### INSTRUCTION
Copy out the lines of the records below, and only those lines, from the one with "Write the bpy" through the one with "def rgb(c): return (c[0], c[1], c[2], 1.0)", exactly as they appear.

[Scenes as source code]
____

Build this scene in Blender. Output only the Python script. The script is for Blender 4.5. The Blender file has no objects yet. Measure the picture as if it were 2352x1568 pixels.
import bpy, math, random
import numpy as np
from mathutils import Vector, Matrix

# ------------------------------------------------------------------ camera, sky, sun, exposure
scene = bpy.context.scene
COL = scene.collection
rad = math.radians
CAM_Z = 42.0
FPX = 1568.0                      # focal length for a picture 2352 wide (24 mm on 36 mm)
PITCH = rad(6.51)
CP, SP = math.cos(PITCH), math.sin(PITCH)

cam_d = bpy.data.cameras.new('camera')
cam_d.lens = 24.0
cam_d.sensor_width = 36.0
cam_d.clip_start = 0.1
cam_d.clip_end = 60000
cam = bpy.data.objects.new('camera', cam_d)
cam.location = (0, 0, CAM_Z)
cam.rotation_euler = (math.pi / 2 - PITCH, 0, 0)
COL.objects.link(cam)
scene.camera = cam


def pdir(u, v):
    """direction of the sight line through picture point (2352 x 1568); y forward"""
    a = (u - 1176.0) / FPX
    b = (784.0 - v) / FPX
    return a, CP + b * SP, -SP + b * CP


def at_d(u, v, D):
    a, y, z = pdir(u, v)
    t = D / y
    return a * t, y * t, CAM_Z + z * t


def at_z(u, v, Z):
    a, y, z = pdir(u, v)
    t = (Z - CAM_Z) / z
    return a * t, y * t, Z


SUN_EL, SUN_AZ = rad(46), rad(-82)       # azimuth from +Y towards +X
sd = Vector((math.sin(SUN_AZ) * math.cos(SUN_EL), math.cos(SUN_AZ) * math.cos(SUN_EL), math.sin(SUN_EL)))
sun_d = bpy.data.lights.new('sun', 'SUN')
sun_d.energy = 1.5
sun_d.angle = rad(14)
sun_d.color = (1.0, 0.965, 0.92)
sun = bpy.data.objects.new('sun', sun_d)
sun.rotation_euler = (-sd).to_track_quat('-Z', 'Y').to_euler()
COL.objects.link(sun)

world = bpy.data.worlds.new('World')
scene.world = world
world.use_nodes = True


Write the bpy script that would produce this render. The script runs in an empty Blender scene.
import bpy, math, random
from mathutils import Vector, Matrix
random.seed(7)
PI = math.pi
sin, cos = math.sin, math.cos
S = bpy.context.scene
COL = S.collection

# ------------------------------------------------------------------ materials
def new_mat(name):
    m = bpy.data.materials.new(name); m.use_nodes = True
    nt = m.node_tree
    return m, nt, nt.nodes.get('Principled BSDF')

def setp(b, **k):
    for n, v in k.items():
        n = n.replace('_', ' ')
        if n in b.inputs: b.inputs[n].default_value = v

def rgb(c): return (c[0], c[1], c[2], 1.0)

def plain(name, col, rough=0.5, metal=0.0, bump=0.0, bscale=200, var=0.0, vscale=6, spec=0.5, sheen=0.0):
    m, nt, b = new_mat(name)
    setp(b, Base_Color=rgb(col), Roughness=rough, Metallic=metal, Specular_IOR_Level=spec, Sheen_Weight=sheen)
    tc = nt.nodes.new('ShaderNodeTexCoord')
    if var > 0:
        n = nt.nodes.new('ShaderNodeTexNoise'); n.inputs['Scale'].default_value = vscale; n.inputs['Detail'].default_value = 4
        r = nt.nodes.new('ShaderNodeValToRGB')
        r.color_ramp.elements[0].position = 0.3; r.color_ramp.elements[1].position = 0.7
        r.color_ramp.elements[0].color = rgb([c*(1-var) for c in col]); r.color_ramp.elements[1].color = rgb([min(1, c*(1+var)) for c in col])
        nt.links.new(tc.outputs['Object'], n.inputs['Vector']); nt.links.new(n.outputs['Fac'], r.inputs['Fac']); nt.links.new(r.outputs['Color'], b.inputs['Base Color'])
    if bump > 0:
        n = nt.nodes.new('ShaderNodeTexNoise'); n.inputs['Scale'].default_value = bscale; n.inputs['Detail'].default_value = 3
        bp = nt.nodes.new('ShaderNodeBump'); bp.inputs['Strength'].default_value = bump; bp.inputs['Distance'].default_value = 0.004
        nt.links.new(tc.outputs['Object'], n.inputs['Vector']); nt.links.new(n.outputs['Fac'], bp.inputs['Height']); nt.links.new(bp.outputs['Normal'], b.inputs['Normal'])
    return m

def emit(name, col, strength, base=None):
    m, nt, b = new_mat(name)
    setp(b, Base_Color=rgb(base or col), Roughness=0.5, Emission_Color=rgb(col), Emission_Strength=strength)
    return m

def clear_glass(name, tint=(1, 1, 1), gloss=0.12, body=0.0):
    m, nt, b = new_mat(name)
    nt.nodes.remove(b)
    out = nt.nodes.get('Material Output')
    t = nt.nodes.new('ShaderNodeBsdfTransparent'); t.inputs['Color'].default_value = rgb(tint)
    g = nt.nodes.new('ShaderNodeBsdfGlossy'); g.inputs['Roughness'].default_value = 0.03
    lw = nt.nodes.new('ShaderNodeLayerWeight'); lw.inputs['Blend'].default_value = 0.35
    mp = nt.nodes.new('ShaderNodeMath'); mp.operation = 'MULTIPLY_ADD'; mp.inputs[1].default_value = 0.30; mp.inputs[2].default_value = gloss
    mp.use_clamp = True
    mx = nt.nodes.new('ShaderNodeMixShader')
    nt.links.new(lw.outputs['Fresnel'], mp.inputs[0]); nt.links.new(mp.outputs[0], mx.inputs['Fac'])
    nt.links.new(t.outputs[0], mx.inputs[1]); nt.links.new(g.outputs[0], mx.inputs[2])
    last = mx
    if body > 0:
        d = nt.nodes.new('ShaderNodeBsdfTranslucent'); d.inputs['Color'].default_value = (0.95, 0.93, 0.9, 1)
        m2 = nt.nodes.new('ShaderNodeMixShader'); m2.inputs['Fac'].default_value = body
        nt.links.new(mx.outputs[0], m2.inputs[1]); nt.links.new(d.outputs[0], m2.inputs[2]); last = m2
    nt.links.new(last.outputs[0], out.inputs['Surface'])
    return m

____

### COMPLETE RESPONSE
Write the bpy script that would produce this render. The script runs in an empty Blender scene.
import bpy, math, random
from mathutils import Vector, Matrix
random.seed(7)
PI = math.pi
sin, cos = math.sin, math.cos
S = bpy.context.scene
COL = S.collection

# ------------------------------------------------------------------ materials
def new_mat(name):
    m = bpy.data.materials.new(name); m.use_nodes = True
    nt = m.node_tree
    return m, nt, nt.nodes.get('Principled BSDF')

def setp(b, **k):
    for n, v in k.items():
        n = n.replace('_', ' ')
        if n in b.inputs: b.inputs[n].default_value = v

def rgb(c): return (c[0], c[1], c[2], 1.0)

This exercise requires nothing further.